Change in my Klout score over 30 days

Lately I have noticed that Klout is getting a lot of traction in discussions about social media. It may be that there is just more coverage, or the name has started to penetrate to more users, or the idea of social scoring is becoming more interesting to marketers. It’s also possible that I am keyed into it because I don’t really believe the scoring model is truly accurate. On this last point, you can see my blog post from Tuesday, Does Your Klout Score Mean Anything? to understand my skepticism.

My skepticism was not assuaged when I noticed that my Klout dashboard (yes, I finally signed up) claims that my score has gone up 2 points in the last 30 days, justified by the handy plot Klout provides of that same period, even though I know 30 days ago my score was 7 points lower (I took a screen capture). It appears that after I added my Facebook and LinkedIn profiles to Klout, it retroactively adjusted my score. Which sounds very much like revisionist history and further erodes my confidence in Klout’s platform.

Despite this clearly math-free scoring model, Mashable opened an article (with the technically accurate, but still unfortunate page address of klout-gate) last week with this unsurprising statement:

Your Facebook influence, as measured by Klout, will determine your access level to select brand pages on Facebook — and it could net you perks.

This weekend The New York Times published Got Twitter? You’ve Been Scored where it examines the scoring trend and what it means for consumers.

Companies with names like Klout, PeerIndex and Twitter Grader are in the process of scoring millions, eventually billions, of people on their level of influence […] [T]hey are beginning to measure influence in more nuanced ways, and posting their judgments — in the form of a score — online.

The New York Times article takes it a bit further and outlines specific examples in the real world where a Klout score can have an impact on the perks, benefits and discounts a consumer might receive from brands:

More than 2,500 companies are using Klout’s data. Last week, Klout revealed that Audi would begin offering promotions to Facebook users based on their Klout score. Last year, Virgin America used the company to offer highly rated influencers in Toronto free round-trip flights to San Francisco or Los Angeles. In Las Vegas, the Palms Hotel and Casino is using Klout data to give highly rated guests an upgrade or tickets to Cirque du Soleil.
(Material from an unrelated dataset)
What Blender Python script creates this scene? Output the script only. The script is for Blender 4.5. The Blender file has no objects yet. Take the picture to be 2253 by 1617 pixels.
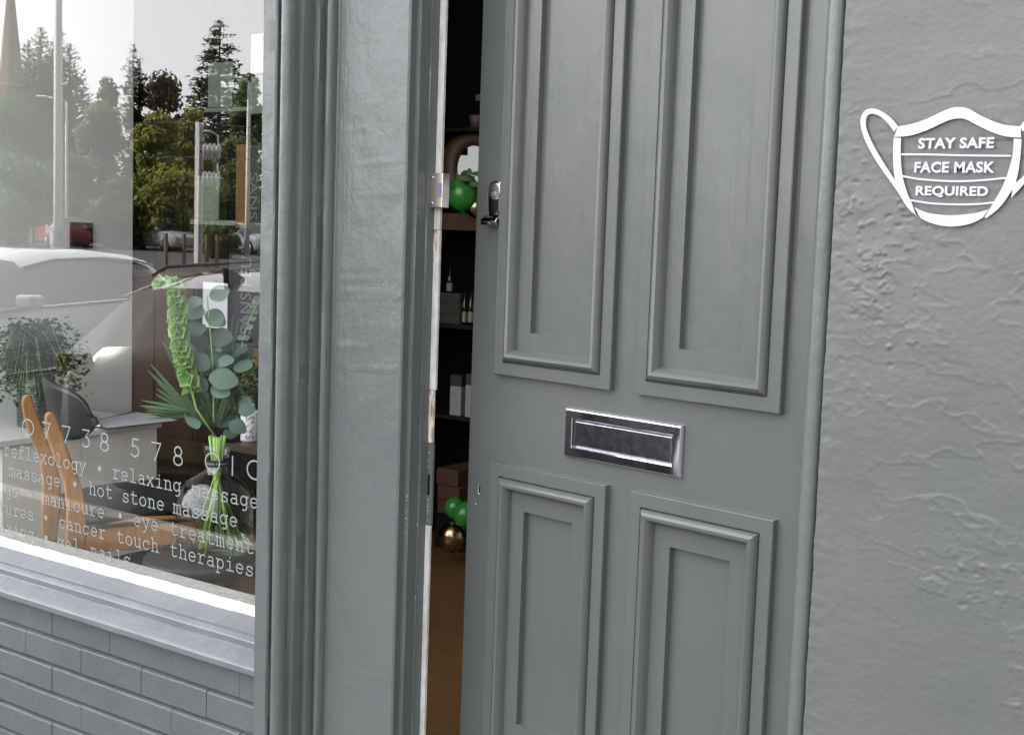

While I believe this has significant parallels to SEO in its early days, the key difference is that this impacts individual consumers, not organizations trying to promote their web sites. The direct correlation with a tangible cost (whether by discount or freebie) also appeals to an individual more readily, since you don’t need an accountant and a balance sheet to figure out the benefits.

Since Klout score is partly driven by your Twitter follower count, Twitter replies, Twitter retweets, Facebook friends and comments, and now LinkedIn activity (with the promise of Foursquare in the future), we can expect to see the recent scourge of Twitter follower guarantees (among others) make a comeback. Within a company, you might have an individual tasked with wading through these detrimental sales pitches, but the average consumer who wants a discount at a hotel might not understand that a promise of thousands of Twitter followers may ultimately guarantee a significant reduction in one’s “score.”

If you read this blog, then you are either technically capable, fancy yourself a social media expert, or think you know something about SEO (or you’re my mom — Hi Mom!). Now would be a good time to take those skills and try to help your friends and family. Look for the same trends we saw in SEO spam (“Submit your site to hundreds of search engines!”) and social media spam (“Twitter followers guaranteed!”), only with promises tweaked to the new target market (consumers).

Just as some companies wear their Google Page Rank with pride (or shame), we may start to see individual people do the same with the per-person analogue — their social influence score.